Published Aug 4, 2021 7:12 PM by The Maritime Executive

As the next step in the consolidation of the Japanese shipbuilding industry, Mitsubishi Heavy Industries announced plans for its new operations specializing in naval vessels and government ships. MHI previously announced it had agreed to take over the operations of Mitsui E&S Shipbuilding at the Tamano Works in the southern Japanese city of Okayama. The acquisition is pending the results of the review currently underway by the Japan Fair Trade Commission (JFTC).

According to an announcement earlier this week, the shipyard will be relaunched as the Mitsubishi Heavy Industries Maritime Systems Co. With the inauguration of the new business, MHI and MHI Maritime Systems plan to integrate their respective technological strengths and expertise in an effort to expand their product lineups in naval vessels and governmental ships, enhance their product development capabilities, and improve production efficiency. The two partners plan to combine their accumulated resources in technologies of manpower savings and unmanned vehicles in the maritime sphere, areas of growing importance in recent years. This will strengthen their development and engineering capabilities and accelerate market launches of new products meeting customers’ needs.

MHI and MHI Maritime Systems hope to make a greater contribution to Japan’s maritime security while helping to revitalize the country’s declining shipbuilding industry.

After years of financial losses, Mitsui E&S Shipbuilding, in 2020 they began working on a plan to strengthen the company as part of a wider consolidation taking place in the shipbuilding sector.

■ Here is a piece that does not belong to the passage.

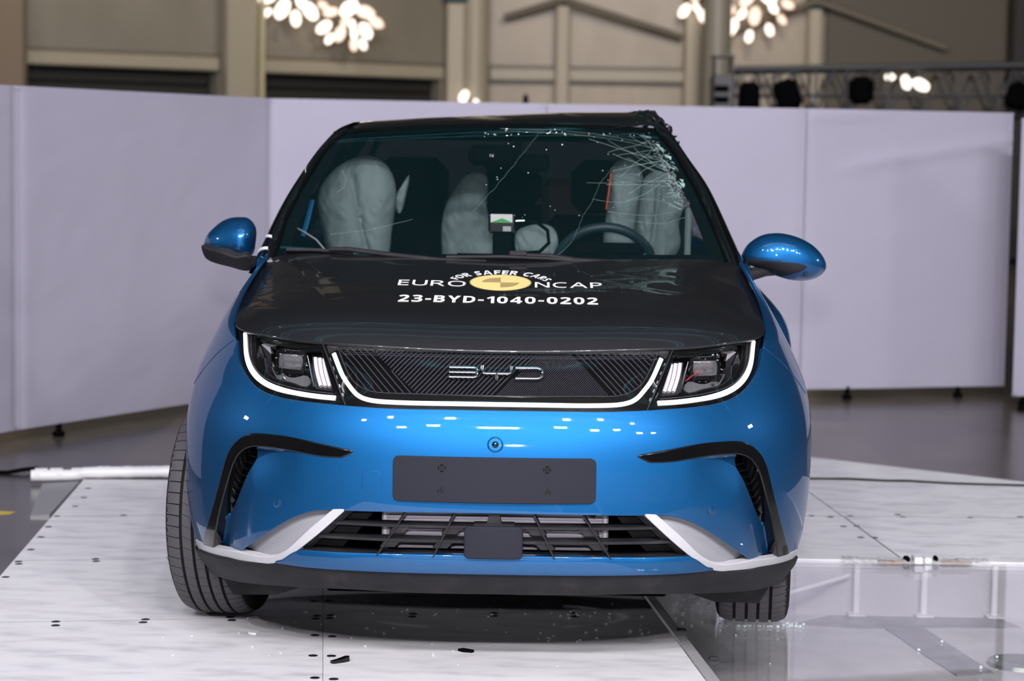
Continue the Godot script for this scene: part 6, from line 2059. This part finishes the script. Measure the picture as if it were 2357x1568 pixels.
func materials() -> void:
	mt.paint = coat(mat(Color(0.003, 0.090, 0.255), 0.50, 0.84, 0.5), 1.0, 0.02)
	mt.film = coat(mat(Color(0.008, 0.0085, 0.011), 0.4), 1.0, 0.02)
	mt.roof = coat(mat(Color(0.006, 0.009, 0.010), 0.3), 1.0, 0.03)
	mt.black_gloss = coat(mat(Color(0.003, 0.003, 0.0035), 0.18, 0.0, 0.3), 0.6, 0.03)
	mt.black = mat(Color(0.003, 0.003, 0.0035), 0.85, 0.0, 0.08)
	mt.gap = mat(Color(0.004, 0.03, 0.09), 0.6)
	mt.plastic = mat(Color(0.042, 0.042, 0.047), 0.55, 0.0, 0.28)
	mottled(mt.plastic, 31, 0.012, [0.0, Color(0.014, 0.014, 0.017), 0.62, Color(0.018, 0.018, 0.021), 1.0, Color(0.038, 0.036, 0.039)], Vector3(1.2, 2.4, 1.2))
	mt.plastic_fine = relief(mat(Color(0.017, 0.018, 0.026), 0.5, 0.0, 0.22), 33, 0.09, 0.01, Vector3(6, 6, 6))
	mt.silver = mat(Color(0.30, 0.30, 0.325), 0.38, 0.25)
	mt.silver_edge = coat(mat(Color(0.46, 0.46, 0.485), 0.35, 0.1), 0.3, 0.1)
	mt.chrome = mat(Color(0.75, 0.77, 0.80), 0.08, 1.0)
	mt.chrome_dark = mat(Color(0.07, 0.07, 0.08), 0.15, 0.7)
	mt.drl = glow(Color(1.0, 0.98, 1.0), 0.55)
	mt.signal = mat(Color(0.62, 0.57, 0.62), 0.25)
	mt.tray = mat(Color(0.13, 0.13, 0.14), 0.3, 0.3)
	mt.wedge = mat(Color(0.45, 0.44, 0.48), 0.3, 0.4)
	mt.rib = mat(Color(0.034, 0.033, 0.042), 0.5, 0.0, 0.2)
	mt.red = mat(Color(0.5, 0.01, 0.01), 0.4)
	mt.clear = glass(Color(0.0, 0.0, 0.0), 0.01, 0.01)
	mt.lens_clear = glass(Color(0.5, 0.5, 0.55), 0.12, 0.02)
	mt.lens = coat(mat(Color(0.004, 0.004, 0.008), 0.05), 1.0, 0.01)
	mt.screen = glass(Color(0.001, 0.014, 0.016), 0.34, 0.015)
	mt.side_dark = glass(Color(0.002, 0.003, 0.0035), 0.975, 0.02)
	mt.side_clear = glass(Color(0.02, 0.05, 0.05), 0.25, 0.02)
	mt.crack = mat(Color(0.26, 0.38, 0.35), 0.15)
	mt.bag = mat(Color(0.19, 0.265, 0.265), 0.75)
	mt.orange = mat(Color(0.65, 0.07, 0.01), 0.6)
	mt.blue_strap = mat(Color(0.0, 0.16, 0.40), 0.5)
	mt.cable_gray = mat(Color(0.35, 0.40, 0.40), 0.4)
	mt.dash = mat(Color(0.006, 0.008, 0.010), 0.7, 0.0, 0.15)
	mt.wheel_rim = mat(Color(0.010, 0.032, 0.042), 0.45)
	mt.maroon = mat(Color(0.035, 0.010, 0.012), 0.8)
	mt.seat = mat(Color(0.004, 0.003, 0.0035), 0.8, 0.0, 0.1)
	mt.sticker = mat(Color(0.75, 0.77, 0.78), 0.5)
	mt.sticker_gray = mat(Color(0.4, 0.45, 0.45), 0.5)
	mt.green = mat(Color(0.02, 0.45, 0.06), 0.5)
	mt.white_print = mat(Color(0.82, 0.82, 0.84), 0.45)
	mt.yellow_print = mat(Color(0.86, 0.68, 0.26), 0.4)
	mt.tan_print = mat(Color(0.42, 0.30, 0.14), 0.4)
	mt.rubber = mat(Color(0.060, 0.057, 0.065), 0.65)
	mt.rubber_dark = mat(Color(0.012, 0.012, 0.013), 0.8, 0.0, 0.2)
	mt.alloy = mat(Color(0.06, 0.06, 0.065), 0.35, 0.8)
	mt.tape = mat(Color(0.70, 0.70, 0.72), 0.5)
	mt.dark_metal = mat(Color(0.05, 0.05, 0.055), 0.4, 0.5)
	# room
	mt.plate = mottled(mat(Color(0.7, 0.7, 0.7), 0.42), 51, 0.010, [0.0, Color(0.56, 0.555, 0.58), 0.38, Color(0.72, 0.715, 0.745), 0.6, Color(0.77, 0.765, 0.79), 1.0, Color(0.80, 0.795, 0.815)], Vector3(0.8, 0.8, 2.2))
	mt.plate_b = mottled(mat(Color(0.7, 0.7, 0.7), 0.42), 57, 0.011, [0.0, Color(0.58, 0.575, 0.60), 0.38, Color(0.74, 0.735, 0.765), 0.6, Color(0.785, 0.78, 0.80), 1.0, Color(0.81, 0.805, 0.825)], Vector3(0.7, 0.7, 2.0))
	mt.seam = mat(Color(0.10, 0.10, 0.11), 0.8)
	mt.bolt = mat(Color(0.05, 0.05, 0.055), 0.3, 0.7)
	mt.hall_floor = mottled(mat(Color(0.1, 0.1, 0.1), 0.22), 61, 0.008, [0.0, Color(0.034, 0.030, 0.029), 0.45, Color(0.058, 0.053, 0.052), 0.7, Color(0.068, 0.062, 0.061), 1.0, Color(0.095, 0.082, 0.072)], Vector3(0.35, 0.35, 0.35))
	mt.hall_floor_warm = mottled(mat(Color(0.1, 0.1, 0.1), 0.24), 62, 0.008, [0.0, Color(0.038, 0.029, 0.023), 0.45, Color(0.068, 0.053, 0.043), 0.7, Color(0.080, 0.063, 0.052), 1.0, Color(0.105, 0.083, 0.068)], Vector3(0.35, 0.35, 0.35))
	mt.brown_floor = mottled(mat(Color(0.1, 0.1, 0.1), 0.25), 63, 0.010, [0.0, Color(0.075, 0.055, 0.045), 0.5, Color(0.105, 0.08, 0.068), 1.0, Color(0.13, 0.10, 0.088)], Vector3(0.5, 0.5, 0.5))
	mt.ceiling = mat(Color(0.03, 0.03, 0.033), 0.8)
	mt.upper_wall = mat(Color(0.05, 0.05, 0.05), 0.8)
	mt.cream = mottled(mat(Color(0.5, 0.47, 0.4), 0.35), 71, 0.006, [0.0, Color(0.27, 0.22, 0.155), 0.5, Color(0.33, 0.275, 0.20), 1.0, Color(0.38, 0.32, 0.24)], Vector3(0.25, 0.12, 0.25))
	mt.cream_light = mat(Color(0.34, 0.305, 0.235), 0.4)
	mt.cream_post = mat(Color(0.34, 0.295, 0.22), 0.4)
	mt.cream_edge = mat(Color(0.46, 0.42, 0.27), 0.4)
	mt.brace_shadow = mat(Color(0.15, 0.13, 0.10), 0.6)  # shadow tone on the cream wall, put into the bars' colour
	mt.cream_gray = mottled(mat(Color(0.4, 0.4, 0.4), 0.4), 73, 0.006, [0.0, Color(0.17, 0.152, 0.122), 0.5, Color(0.215, 0.195, 0.16), 1.0, Color(0.26, 0.235, 0.195)], Vector3(0.25, 0.12, 0.25))
	mt.upper_dark = mat(Color(0.03, 0.028, 0.025), 0.7)
	mt.teal_steel = mat(Color(0.05, 0.48, 0.54), 0.5)
	mt.pale_steel = mat(Color(0.55, 0.58, 0.55), 0.5)
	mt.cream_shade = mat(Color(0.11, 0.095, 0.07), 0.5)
	mt.tan = mat(Color(0.19, 0.145, 0.105), 0.5)
	mt.gate = mat(Color(0.010, 0.009, 0.008), 0.6)
	mt.gray_wall = mat(Color(0.075, 0.064, 0.048), 0.6)
	mt.column_gray = mat(Color(0.22, 0.205, 0.17), 0.4)
	mt.teal = mat(Color(0.004, 0.05, 0.07), 0.5)
	mt.truss = mat(Color(0.06, 0.06, 0.062), 0.45, 0.3)
	mt.cell = glow(Color(1.0, 0.84, 0.68), 1.5)
	mt.cell_warm = glow(Color(1.0, 0.62, 0.42), 0.85)
	mt.fabric = relief(mat(Color(0.355, 0.343, 0.425), 0.85), 81, 0.02, 0.012, Vector3(0.7, 0.35, 0.7))
	mt.fabric.rim_enabled = true
	mt.fabric.rim = 0.15
	mt.gray_strip = mat(Color(0.26, 0.255, 0.27), 0.5)
	mt.white_plastic = mat(Color(0.75, 0.75, 0.77), 0.4)
	mt.yellow = mat(Color(0.60, 0.42, 0.03), 0.6)
	mt.pit_floor = mottled(mat(Color(0.5, 0.5, 0.5), 0.6), 91, 0.012, [0.0, Color(0.52, 0.52, 0.53), 0.6, Color(0.62, 0.615, 0.63), 1.0, Color(0.66, 0.655, 0.67)], Vector3(0.8, 0.8, 0.8))
	mt.pit_wall = mat(Color(0.48, 0.475, 0.50), 0.6)
	mt.pit_dark = mottled(mat(Color(0.3, 0.3, 0.3), 0.6), 93, 0.02, [0.0, Color(0.20, 0.20, 0.22), 0.6, Color(0.26, 0.26, 0.28), 1.0, Color(0.36, 0.36, 0.38)], Vector3(1, 1, 1))
	mt.drain = mat(Color(0.16, 0.18, 0.16), 0.25, 0.3)
	mt.cover = glass(Color(0.80, 0.82, 0.80), 0.02, 0.01)
	mt.clear_strip = glass(Color(0.7, 0.7, 0.72), 0.45, 0.12)
	mt.clear_tape = glass(Color(0.8, 0.8, 0.82), 0.35, 0.08)
	mt.core_dark = mat(Color(0.03, 0.03, 0.035), 0.6)
	mt.core_tube = mat(Color(0.80, 0.78, 0.84), 0.4, 0.3)
	mt.core_fin = mat(Color(0.36, 0.34, 0.39), 0.5, 0.3)
	mt.rust = mat(Color(0.26, 0.13, 0.07), 0.5)
	mt.crumb = glass(Color(0.70, 0.80, 0.80), 0.45, 0.05)

func _ready() -> void:
	skin()
	view()
	materials()
	lights()
	hall()
	panels()
	ground()
	car = thing("car", "bright blue crash-tested hatchback with a dark wrapped bonnet, cracked windscreen and buckled roof", "car")
	front()
	hood()
	lamps()
	cabin()
	mirrors()
	wheels()
	glow_clusters()
	truss()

Mitsui said it planned to peruse a fabless business model making the best use of its strengths in design and development. 

In recent years, Mitsui had focused on the construction and repair of auxiliary ships, such as supply ships and oceanographic survey ships for Japan’s Ministry of Defense, as well as governmental ships such as vessels for patrolling local fishing waters. In recent years the company has also been actively developing new technologies incorporated into autonomous underwater vehicles (AUV) and autonomous surface vehicles (ASV).

When the companies announced the consolidation in the spring, MHI said that Mitsui E&S Shipbuilding’s products and technologies were fully complement with its existing operations and would be used to further strengthen MHI’s operations of its Naval Ship & Maritime Systems Division. The company also plans to actively engage in a broad range of dual-use areas, including cybersecurity products and unmanned systems.

Separately, Mitsui also reported that it is has signed a comprehensive agreement with Tsuneishi for the commercial shipbuilding operations. Since 2018, the two companies had been cooperating on their commercial ship construction for tankers, bulk carriers, and containerships. Under the plan, Tsuneishi will invest in the new joint company and will own 49 percent of the company. Mitsui recently completed the construction of its last commercial ship.

Following the requisite reviews by the Fair Trade Commission and other pertinent authorities, the transfer of operations to MHI is targeted for completion in October 2021.